Entries with scene source code:
════════════════

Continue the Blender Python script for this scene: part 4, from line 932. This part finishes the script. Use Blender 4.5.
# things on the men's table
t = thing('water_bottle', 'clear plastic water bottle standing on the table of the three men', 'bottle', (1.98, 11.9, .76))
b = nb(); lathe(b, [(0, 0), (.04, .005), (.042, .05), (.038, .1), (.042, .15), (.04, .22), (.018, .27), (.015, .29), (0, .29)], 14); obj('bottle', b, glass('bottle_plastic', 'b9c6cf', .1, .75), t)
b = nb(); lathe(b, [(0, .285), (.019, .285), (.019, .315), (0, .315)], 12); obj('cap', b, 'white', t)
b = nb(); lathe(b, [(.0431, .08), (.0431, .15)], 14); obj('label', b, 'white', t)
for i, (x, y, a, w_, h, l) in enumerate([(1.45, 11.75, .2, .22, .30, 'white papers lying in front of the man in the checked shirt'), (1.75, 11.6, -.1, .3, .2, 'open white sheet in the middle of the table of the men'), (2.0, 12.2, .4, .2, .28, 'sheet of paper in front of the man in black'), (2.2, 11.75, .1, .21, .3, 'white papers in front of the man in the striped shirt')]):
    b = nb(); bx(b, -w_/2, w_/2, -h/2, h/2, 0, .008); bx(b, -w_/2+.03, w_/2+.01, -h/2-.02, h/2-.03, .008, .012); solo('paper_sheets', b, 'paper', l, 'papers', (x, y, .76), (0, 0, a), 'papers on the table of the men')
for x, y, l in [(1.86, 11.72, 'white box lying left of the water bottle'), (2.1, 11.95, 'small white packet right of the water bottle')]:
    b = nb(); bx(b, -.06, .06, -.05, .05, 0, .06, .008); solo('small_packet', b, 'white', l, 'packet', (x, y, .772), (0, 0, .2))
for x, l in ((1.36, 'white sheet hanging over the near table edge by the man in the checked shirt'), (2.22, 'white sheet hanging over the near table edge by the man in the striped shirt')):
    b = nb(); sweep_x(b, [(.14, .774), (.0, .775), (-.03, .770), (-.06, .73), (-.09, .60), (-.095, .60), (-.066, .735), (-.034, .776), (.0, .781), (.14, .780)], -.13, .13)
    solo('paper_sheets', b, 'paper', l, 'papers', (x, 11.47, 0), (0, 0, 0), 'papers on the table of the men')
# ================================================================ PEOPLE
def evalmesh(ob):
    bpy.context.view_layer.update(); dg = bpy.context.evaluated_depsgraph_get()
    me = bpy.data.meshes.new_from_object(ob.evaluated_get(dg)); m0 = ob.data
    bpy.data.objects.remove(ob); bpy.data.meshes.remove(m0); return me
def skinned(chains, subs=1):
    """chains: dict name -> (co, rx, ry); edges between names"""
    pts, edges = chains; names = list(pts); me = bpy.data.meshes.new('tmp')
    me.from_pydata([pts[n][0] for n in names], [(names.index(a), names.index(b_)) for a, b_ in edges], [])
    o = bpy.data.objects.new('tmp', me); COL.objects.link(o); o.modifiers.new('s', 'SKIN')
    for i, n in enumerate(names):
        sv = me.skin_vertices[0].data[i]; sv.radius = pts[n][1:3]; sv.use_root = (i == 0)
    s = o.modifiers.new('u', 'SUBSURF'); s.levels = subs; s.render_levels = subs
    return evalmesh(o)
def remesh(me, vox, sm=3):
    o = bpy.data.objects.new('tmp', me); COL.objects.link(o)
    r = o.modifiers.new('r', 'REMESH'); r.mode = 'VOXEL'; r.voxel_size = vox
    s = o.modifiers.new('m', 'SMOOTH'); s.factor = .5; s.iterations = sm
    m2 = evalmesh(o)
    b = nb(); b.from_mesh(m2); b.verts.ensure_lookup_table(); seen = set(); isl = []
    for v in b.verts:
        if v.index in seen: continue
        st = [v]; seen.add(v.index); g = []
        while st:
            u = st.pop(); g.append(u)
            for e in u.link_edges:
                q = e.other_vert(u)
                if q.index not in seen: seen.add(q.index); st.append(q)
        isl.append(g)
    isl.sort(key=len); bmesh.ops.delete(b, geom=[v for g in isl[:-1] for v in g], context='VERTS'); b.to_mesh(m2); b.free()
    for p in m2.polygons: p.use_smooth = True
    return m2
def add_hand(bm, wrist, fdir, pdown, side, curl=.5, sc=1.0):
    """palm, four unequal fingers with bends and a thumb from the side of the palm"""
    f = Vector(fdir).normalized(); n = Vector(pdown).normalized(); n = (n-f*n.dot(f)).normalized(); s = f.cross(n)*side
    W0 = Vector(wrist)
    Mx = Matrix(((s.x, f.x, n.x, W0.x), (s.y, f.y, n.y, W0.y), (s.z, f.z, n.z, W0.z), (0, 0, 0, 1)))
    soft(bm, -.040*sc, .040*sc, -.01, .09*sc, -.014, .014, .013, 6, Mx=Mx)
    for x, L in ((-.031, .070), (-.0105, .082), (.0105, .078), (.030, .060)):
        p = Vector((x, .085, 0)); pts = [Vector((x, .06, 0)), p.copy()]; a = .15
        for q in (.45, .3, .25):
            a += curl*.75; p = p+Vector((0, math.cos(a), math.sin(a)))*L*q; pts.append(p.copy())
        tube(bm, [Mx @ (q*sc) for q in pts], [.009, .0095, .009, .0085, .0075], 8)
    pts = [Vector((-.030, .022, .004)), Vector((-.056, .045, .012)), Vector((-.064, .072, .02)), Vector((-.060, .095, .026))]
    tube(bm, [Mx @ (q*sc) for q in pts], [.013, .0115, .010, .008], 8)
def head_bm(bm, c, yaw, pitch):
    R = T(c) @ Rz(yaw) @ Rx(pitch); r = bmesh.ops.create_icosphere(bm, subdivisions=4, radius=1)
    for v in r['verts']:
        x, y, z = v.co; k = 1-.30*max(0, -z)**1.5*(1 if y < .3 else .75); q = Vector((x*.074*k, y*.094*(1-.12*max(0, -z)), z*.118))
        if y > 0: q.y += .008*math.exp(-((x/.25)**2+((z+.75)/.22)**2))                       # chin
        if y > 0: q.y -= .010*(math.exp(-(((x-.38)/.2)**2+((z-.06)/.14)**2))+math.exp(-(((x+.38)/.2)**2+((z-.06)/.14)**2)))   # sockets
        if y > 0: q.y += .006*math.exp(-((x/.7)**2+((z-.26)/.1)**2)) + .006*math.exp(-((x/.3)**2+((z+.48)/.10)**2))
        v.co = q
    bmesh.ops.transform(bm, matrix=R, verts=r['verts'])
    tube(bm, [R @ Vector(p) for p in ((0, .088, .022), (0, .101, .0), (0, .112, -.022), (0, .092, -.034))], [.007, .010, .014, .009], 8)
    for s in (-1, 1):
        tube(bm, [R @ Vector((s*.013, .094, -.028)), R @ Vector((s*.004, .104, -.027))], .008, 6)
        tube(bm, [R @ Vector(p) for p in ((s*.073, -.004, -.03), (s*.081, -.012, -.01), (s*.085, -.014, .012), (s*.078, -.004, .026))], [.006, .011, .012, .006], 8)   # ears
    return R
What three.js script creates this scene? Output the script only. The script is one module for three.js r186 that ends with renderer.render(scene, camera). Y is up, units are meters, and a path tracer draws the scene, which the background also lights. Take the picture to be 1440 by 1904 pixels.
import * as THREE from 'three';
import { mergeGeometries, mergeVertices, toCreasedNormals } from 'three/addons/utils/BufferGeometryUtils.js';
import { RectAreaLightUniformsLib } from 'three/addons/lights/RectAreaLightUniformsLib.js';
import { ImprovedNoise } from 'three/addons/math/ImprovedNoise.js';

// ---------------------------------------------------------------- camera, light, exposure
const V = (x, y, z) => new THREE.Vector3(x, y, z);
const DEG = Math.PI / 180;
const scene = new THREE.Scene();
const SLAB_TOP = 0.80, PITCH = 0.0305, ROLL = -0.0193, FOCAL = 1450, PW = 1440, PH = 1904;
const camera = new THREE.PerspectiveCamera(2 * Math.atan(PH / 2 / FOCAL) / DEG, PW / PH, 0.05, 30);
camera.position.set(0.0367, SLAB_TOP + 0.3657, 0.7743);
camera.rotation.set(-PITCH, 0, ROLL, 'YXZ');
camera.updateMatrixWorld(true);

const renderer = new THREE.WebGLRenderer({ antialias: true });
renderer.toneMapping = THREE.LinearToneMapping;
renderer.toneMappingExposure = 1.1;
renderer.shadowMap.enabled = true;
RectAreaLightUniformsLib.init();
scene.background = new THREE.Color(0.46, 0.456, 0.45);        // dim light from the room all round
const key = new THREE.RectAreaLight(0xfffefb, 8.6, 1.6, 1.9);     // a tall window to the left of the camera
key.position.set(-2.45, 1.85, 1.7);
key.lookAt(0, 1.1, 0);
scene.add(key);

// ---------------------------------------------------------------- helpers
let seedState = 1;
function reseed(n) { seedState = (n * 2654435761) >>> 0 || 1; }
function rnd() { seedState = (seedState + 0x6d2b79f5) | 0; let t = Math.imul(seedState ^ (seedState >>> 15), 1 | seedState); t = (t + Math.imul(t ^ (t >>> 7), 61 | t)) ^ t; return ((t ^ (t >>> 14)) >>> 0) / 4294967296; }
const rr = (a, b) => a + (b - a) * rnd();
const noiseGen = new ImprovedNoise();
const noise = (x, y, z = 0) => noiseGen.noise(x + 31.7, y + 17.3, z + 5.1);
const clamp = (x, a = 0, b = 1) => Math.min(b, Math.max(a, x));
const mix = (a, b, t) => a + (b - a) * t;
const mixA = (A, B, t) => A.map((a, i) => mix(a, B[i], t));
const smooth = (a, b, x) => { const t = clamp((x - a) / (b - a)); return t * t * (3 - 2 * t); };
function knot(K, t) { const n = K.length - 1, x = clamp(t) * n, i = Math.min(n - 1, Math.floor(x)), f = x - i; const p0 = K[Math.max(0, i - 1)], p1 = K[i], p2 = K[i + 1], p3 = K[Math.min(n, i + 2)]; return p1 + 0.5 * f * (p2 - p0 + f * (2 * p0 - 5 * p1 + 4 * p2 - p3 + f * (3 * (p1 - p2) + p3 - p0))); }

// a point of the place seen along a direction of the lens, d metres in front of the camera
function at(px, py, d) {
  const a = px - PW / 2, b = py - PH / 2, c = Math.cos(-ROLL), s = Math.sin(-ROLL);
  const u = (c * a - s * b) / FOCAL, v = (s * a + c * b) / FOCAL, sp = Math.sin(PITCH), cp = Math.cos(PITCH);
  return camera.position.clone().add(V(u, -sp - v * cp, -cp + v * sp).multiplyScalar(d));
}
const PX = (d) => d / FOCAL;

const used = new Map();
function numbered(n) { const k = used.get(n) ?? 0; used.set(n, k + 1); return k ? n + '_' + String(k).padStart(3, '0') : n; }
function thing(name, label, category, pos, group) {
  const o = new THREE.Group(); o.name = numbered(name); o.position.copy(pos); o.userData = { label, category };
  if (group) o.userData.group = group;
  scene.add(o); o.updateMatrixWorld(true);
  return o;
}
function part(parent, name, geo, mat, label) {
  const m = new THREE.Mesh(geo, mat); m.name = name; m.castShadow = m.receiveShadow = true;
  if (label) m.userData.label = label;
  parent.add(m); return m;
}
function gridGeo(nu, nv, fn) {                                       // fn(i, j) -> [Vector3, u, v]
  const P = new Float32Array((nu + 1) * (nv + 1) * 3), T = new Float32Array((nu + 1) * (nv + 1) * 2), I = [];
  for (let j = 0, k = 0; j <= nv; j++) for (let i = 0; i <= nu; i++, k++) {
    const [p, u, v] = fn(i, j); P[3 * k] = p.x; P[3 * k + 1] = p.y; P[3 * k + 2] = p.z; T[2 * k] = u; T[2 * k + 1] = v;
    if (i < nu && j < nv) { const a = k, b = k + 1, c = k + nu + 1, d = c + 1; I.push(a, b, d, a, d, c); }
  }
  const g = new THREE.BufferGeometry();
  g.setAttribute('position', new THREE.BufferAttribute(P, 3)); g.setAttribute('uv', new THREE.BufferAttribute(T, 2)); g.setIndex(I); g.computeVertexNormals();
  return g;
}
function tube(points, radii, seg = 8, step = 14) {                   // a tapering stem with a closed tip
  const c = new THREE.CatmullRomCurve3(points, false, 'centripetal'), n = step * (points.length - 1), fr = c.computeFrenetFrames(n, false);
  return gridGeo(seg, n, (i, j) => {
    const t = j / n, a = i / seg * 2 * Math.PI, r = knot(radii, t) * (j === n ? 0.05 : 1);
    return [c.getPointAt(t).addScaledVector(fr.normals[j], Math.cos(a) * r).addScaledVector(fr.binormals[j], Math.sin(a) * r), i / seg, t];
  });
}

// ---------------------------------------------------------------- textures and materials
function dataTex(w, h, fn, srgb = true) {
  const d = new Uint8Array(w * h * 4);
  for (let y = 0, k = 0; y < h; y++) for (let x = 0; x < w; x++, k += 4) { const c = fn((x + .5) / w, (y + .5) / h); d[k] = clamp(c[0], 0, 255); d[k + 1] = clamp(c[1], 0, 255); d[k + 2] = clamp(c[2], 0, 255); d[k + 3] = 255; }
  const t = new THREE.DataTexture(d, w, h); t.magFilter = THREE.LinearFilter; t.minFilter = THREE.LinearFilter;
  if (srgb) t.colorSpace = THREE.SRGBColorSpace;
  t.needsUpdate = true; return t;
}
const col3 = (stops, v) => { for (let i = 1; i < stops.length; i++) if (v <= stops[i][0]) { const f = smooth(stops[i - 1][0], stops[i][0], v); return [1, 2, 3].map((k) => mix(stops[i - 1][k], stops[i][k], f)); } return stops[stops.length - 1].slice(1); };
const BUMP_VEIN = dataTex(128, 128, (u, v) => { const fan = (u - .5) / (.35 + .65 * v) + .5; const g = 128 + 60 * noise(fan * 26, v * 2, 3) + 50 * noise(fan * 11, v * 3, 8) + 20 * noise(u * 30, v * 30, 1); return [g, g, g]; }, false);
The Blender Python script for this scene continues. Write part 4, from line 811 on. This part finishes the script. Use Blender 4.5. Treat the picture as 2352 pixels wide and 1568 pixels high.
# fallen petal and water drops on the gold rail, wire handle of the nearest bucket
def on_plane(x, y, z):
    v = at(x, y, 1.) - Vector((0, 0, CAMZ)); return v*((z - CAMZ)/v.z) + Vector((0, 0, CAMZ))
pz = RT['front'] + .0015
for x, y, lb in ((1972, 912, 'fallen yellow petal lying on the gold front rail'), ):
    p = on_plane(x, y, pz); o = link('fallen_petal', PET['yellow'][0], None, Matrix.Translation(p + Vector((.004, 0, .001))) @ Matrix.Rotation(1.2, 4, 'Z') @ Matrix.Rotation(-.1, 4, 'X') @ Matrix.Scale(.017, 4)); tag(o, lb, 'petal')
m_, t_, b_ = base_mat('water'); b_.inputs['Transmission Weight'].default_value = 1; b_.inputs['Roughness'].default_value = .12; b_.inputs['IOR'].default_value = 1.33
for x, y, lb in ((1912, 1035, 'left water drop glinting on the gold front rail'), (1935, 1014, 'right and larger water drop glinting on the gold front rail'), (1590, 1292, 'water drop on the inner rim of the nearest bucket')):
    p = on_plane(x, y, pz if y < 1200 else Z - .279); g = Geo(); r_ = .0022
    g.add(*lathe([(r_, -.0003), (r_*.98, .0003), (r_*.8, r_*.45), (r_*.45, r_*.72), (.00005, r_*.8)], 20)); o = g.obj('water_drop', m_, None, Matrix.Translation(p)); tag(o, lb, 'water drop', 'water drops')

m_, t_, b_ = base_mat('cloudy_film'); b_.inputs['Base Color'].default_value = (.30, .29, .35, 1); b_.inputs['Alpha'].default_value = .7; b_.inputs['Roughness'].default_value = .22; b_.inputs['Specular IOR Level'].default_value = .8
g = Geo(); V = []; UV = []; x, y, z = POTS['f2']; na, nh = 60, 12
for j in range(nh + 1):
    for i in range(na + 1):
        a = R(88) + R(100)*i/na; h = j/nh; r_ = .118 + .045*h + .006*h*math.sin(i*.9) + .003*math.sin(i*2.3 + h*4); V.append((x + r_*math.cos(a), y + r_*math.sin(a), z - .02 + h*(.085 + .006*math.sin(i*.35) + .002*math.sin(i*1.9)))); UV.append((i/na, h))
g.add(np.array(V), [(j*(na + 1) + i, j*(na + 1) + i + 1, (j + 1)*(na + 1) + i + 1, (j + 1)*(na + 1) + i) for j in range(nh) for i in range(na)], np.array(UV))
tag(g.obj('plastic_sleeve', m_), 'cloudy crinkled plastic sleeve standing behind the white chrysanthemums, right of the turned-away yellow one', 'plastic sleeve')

════════════════

## What you have to do
Output exactly those lines that lie from the line with "What three.js script" through the line with "scene.add(key);", with both of those lines included.

## Solution for this exercise
What three.js script creates this scene? Output the script only. The script is one module for three.js r186 that ends with renderer.render(scene, camera). Y is up, units are meters, and a path tracer draws the scene, which the background also lights. Take the picture to be 1440 by 1904 pixels.
import * as THREE from 'three';
import { mergeGeometries, mergeVertices, toCreasedNormals } from 'three/addons/utils/BufferGeometryUtils.js';
import { RectAreaLightUniformsLib } from 'three/addons/lights/RectAreaLightUniformsLib.js';
import { ImprovedNoise } from 'three/addons/math/ImprovedNoise.js';

// ---------------------------------------------------------------- camera, light, exposure
const V = (x, y, z) => new THREE.Vector3(x, y, z);
const DEG = Math.PI / 180;
const scene = new THREE.Scene();
const SLAB_TOP = 0.80, PITCH = 0.0305, ROLL = -0.0193, FOCAL = 1450, PW = 1440, PH = 1904;
const camera = new THREE.PerspectiveCamera(2 * Math.atan(PH / 2 / FOCAL) / DEG, PW / PH, 0.05, 30);
camera.position.set(0.0367, SLAB_TOP + 0.3657, 0.7743);
camera.rotation.set(-PITCH, 0, ROLL, 'YXZ');
camera.updateMatrixWorld(true);

const renderer = new THREE.WebGLRenderer({ antialias: true });
renderer.toneMapping = THREE.LinearToneMapping;
renderer.toneMappingExposure = 1.1;
renderer.shadowMap.enabled = true;
RectAreaLightUniformsLib.init();
scene.background = new THREE.Color(0.46, 0.456, 0.45);        // dim light from the room all round
const key = new THREE.RectAreaLight(0xfffefb, 8.6, 1.6, 1.9);     // a tall window to the left of the camera
key.position.set(-2.45, 1.85, 1.7);
key.lookAt(0, 1.1, 0);
scene.add(key);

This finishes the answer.